Boy George: You tried. Oh how you tried to reclaim your bad boy throne this week via the British Channel 4 TV documentary "The Madness of Boy George," in which you slam everyone from Madonna to Sir Elton John. But let's face it; at this point in the game, you might as well just throw in the gay towel and start bowing to fellow wayward countryman Man George (a.k.a. George Michael). In a competing appearance on ITV1, this bad karma chameleon proudly admitted that he does indeed inhale, and then proceeded to demo his habit before a Madrid concert as well as suggest that if he drank as much as he smoked, "My God, I'd be like Keith Richards." Rock on, GM. Rock on.
Scarlett Johansson: Sometime beyond next month's release of Tom Waits' 54-song, three-CD set "Orphans: Brawlers, Bawlers and Bastards," the soon to be 22-year-old-actress will claim the more dangerous territory of actress-singer with "Scarlett Johansson Sings Tom Waits," which she has begun recording. We get that after "The Island," "Scoop," "The Black Dahlia" and now the disappointing reviews for her performance in "The Prestige" ("she has nothing to do but vamp cartoonishly in silly Victorian showgirl attire," wrote one critic), that music might look like the right career magic trick. But even Kazakhstan's pop culture ambassador Borat might tell you that -- adoring army of iPod attuned male salivating fans notwithstanding -- this is a very dangerous way to try and make "Cabra Adabra."

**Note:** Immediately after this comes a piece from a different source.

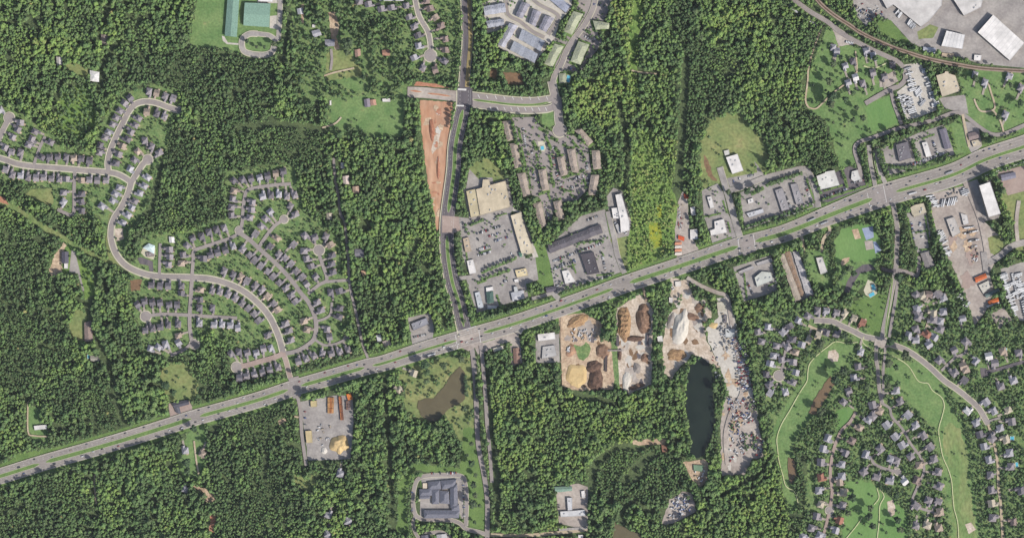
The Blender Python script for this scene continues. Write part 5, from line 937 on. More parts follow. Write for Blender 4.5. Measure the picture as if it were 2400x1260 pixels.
# pools
def pool(label, x, y, w, l, rot=0):
    rt = thing('swimming_pool', label, 'swimming pool', W(x, y, 1.4), R(rot)); BLD.append((label, x, y)); disc(x, y, max(w, l)/2 + 3, DENS, 0)
    mb = MB(); mb.box(-w/2 - 1, w/2 + 1, -l/2 - 1, l/2 + 1, 0, 0.25); newobj('coping', mb.mesh('coping', [M['walk']]), rt)
    mb = MB(); mb.box(-w/2, w/2, -l/2, l/2, 0.2, 0.32); newobj('water', mb.mesh('water', [M['pool']]), rt)
pool('blue pool beside the green-tinted clubhouse', 1332, 185, 8, 16, -8); pool('round-looking blue pool inside the garden apartments', 1271, 347, 8, 9, 10); pool('deep blue lower basin of the park swimming pool', 2043, 690, 13, 8, 30); pool('pale blue upper basin of the park swimming pool', 2047, 673, 8, 14, 15)
pool('small blue pool in the west woods beside a grey house', 208, 835, 6, 9); pool('turquoise backyard pool near the tan house, far right', 2355, 820, 9, 9); pool('blue backyard pool at the lower right edge', 2383, 1088, 6, 11, 5); pool('blue-grey backyard pool by the long road end', 2372, 1026, 9, 9)

# ---------------------------------------------------------------- houses in rows
def house_parts(v):
    """variant meshes: main block with hipped or gabled roof, front garage wing, chimney, porch; front faces -Y"""
    L, D, eave, rise = [(13,11.5,6,4.6),(12,12.5,6,5.0),(14,10.5,5.8,4.4),(12.5,12,6.2,4.8)][v]
    wx = [3.2,-3.0,-3.6,2.8][v]; out = {}
    mb = MB(); mb.box(-L/2, L/2, -D/2, D/2, 0, eave); mb.box(wx-3.1, wx+3.1, -D/2-4.6, -D/2+0.1, 0, eave-1.4); 
    out['wall'] = mb.mesh('house_walls', [M['wall']])
    o = 0.7; z = eave; hp = [0.9,0.0,0.55,0.9][v]; X, Y = L/2+o, D/2+o; rx = X - hp*Y
    vs = [(-X,-Y,z),(X,-Y,z),(X,Y,z),(-X,Y,z),(-rx,0,z+rise),(rx,0,z+rise),(-X,-Y,z-.25),(X,-Y,z-.25),(X,Y,z-.25),(-X,Y,z-.25)]
    out['roof'] = mesh('house_roof', vs, [(0,1,5,4),(2,3,4,5),(1,2,5),(3,0,4),(6,7,1,0),(7,8,2,1),(8,9,3,2),(9,6,0,3),(9,8,7,6)], M['shingle'])
    z = eave-1.4; a, b = wx-3.7, wx+3.7; y0, y1 = -D/2-5.2, -D/2+3.0; zr = z+3.2
    vs = [(a,y0,z),(b,y0,z),(b,y1,z),(a,y1,z),(wx,y0+1.2*(v%2),zr),(wx,y1,zr)]
    out['garage_roof'] = mesh('house_garage_roof', vs, [(0,1,4),(1,2,5,4),(3,0,4,5),(2,3,5),(3,2,1,0)], M['shingle'])
    mb = MB(); mb.box(-wx*1.3-.5, -wx*1.3+.5, 1.5, 2.5, eave, eave+rise+0.9); out['chimney'] = mb.mesh('house_chimney', [M['wall']])
    mb = MB(); mb.box(-wx-2.4, -wx+2.4, D/2, D/2+3.2, 0, 0.9); out['deck'] = mb.mesh('house_deck', [M['track']])
    mb = MB()
    for yy, sg in ((-D/2-.03, 1), (D/2+.03, -1)):
        for xx in (-L/2+2, 0, L/2-2):
            for zz in (1.1, 3.7):
                q = [(xx-.6,yy,zz),(xx+.6,yy,zz),(xx+.6,yy,zz+1.3),(xx-.6,yy,zz+1.3)]; mb.add(q if sg > 0 else q[::-1], [(0,1,2,3)])
    mb.add([(wx-2.4,-D/2-4.64,0.1),(wx+2.4,-D/2-4.64,0.1),(wx+2.4,-D/2-4.64,2.5),(wx-2.4,-D/2-4.64,2.5)], [(0,1,2,3)])
    out['windows'] = mb.mesh('house_windows', [M['glass']])
    return out, (wx, D)
HP = [house_parts(v) for v in range(4)]
FRONTS = [r for r in ROADS if r[5]]
FP = np.array([(p[0], p[1]) for r in FRONTS for p in r[1]]); FWD = np.array([r[6](i)/2 for r in FRONTS for i in range(len(r[1]))])
drive = MB(); NH = [0]
RC = {'d': ('dark grey', (118,114,120)), 'g': ('grey', (146,140,144)), 'l': ('light grey', (170,168,174)), 'w': ('near-white', (212,210,210)), 't': ('tan', (172,156,142)), 'b': ('brown', (144,128,122)), 'r': ('rusty red', (160,114,98)), 's': ('sandy', (188,178,160))}
rh = random.Random(11); JOIN = MB(); JC = list(RC); JM = []
def house_joined(x, y, c, rz, s, v, z):
    parts = HP[v][0]; b = W(x, y); ca, sa = math.cos(rz)*s, math.sin(rz)*s
    for nm, base in (('wall', 0), ('roof', 3), ('garage_roof', 3), ('deck', 1), ('windows', 2)):
        me = parts[nm]; o = len(JOIN.v); JOIN.v += [(b.x + ca*q.co.x - sa*q.co.y, b.y + sa*q.co.x + ca*q.co.y, z + s*q.co.z) for q in me.vertices]
        for f in me.polygons: JOIN.f.append([k + o for k in f.vertices]); JOIN.m.append(base + (JC.index(c) if base == 3 else 0))
def kerb_drive(x, y, ang, rz, wx, D, s, tx, ty, half):
    b = W(x, y); fx, fy = math.cos(rz), math.sin(rz); g0 = Vector((b.x + fx*wx*s*.84 + fy*(D/2+3.5)*s, b.y + fy*wx*s*.84 - fx*(D/2+3.5)*s)); dist = math.hypot(tx-x, ty-y)
    L = min(max(3.0, dist - half - (D/2+4.6)*s), 16)
    dirv = Vector((math.cos(ang), math.sin(ang))); c0 = g0 + dirv*(L/2); drive.obox((c0.x, c0.y), dirv, L/2 + 1.2, 2.1*s, 0, 1.44 + 0.0005*(NH[0] % 12))
    disc(c0.x + 1200, 630 - c0.y, 4.5, DENS, 0)
def house(x, y, c, label, group, scale=1.0, z0=1.0):
    d = np.hypot(FP[:,0]-x, FP[:,1]-y) - FWD*0.6; j = int(d.argmin()); tx, ty = FP[j]
    ang = math.atan2(-(ty-y), tx-x); rz = ang + math.pi/2
    v = rh.randrange(4); parts, (wx, D) = HP[v]; b = W(x, y)
    s = scale * rh.uniform(.94, 1.06)
    kerb_drive(x, y, ang, rz, wx, D, s, tx, ty, FWD[j])
    if NH[0] >= 300:
        house_joined(x, y, c, rz, s, v, 0.4); disc(x, y, 8.5*s, DENS, 0); NH[0] += 1; return
    rt = thing('house', label, 'house', (b.x, b.y, 0.4), rz, group); rt.scale = (s*.84, s, s)
    col = RC[c][1]; f = rh.uniform(.93, 1.08); wc = rh.choice([(206,198,184),(196,188,176),(214,210,204),(184,170,152),(200,184,160)])
    w = newobj('wall', parts['wall'], rt); w.color = tone(*wc)
    r = newobj('roof', parts['roof'], rt); r.color = tone(*[min(255, q*f) for q in col])
    ch = newobj('chimney', parts['chimney'], r); ch.color = tone(150,120,104)
    gr = newobj('garage_roof', parts['garage_roof'], rt); gr.color = tone(*[min(255, q*f*.98) for q in col])
    newobj('deck', parts['deck'], rt); newobj('windows', parts['windows'], rt, kind='stuff')
    disc(x, y, 9.5*s if x < 1700 else 8.5*s, DENS, 0)
    NH[0] += 1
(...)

Sara Evans: At the beginning of the week, Tim McGraw and wife Faith Hill were happily celebrating his "Flicka" timed addition to the Hollywood Walk of Fame. At the end of the week, Craig Schelske was firing back at wife Sara Evans as part of the couple's messy indoctrination into the Nashville Hall of Shame. Who knows, maybe next week, it will be Schelske's turn to have his Republican family values painted as more than a little bit rock'n roll. But for now, courtesy of his response to Evans' petition for divorce, it would seem that the lyrics to his honey's 2005 song "Momma's Night Out" were more than just a flight of fancy. "I'll be dancing barefoot while you put the kids to bed..." indeed.
The NBC Peacock: Tonight Show host Jay Leno joked on Thursday that he was now "Last Employee Standing," in the wake of the announcement by parent company NBC-Universal that they planned to lay off 700 staffers (about 5% of the overall workforce). Although the streamlining, codenamed "NBCU 2.0" in the shadow of ad revenue wrecking entities like YouTube, will target both on and off-air folks at the company's 11 news divisions, it's only fair that CEO Jeff Zucker also invert the red ribbon cutting ceremony with a plucking of a few feathers from NBC's half-century old logo. This male peafowl most definitely now feels so, and when he starts to waddle not so proudly with seven or eight feathers in tow rather than the current 11, he may well also have to kindly request that people refer to him as the NBC Poppycock.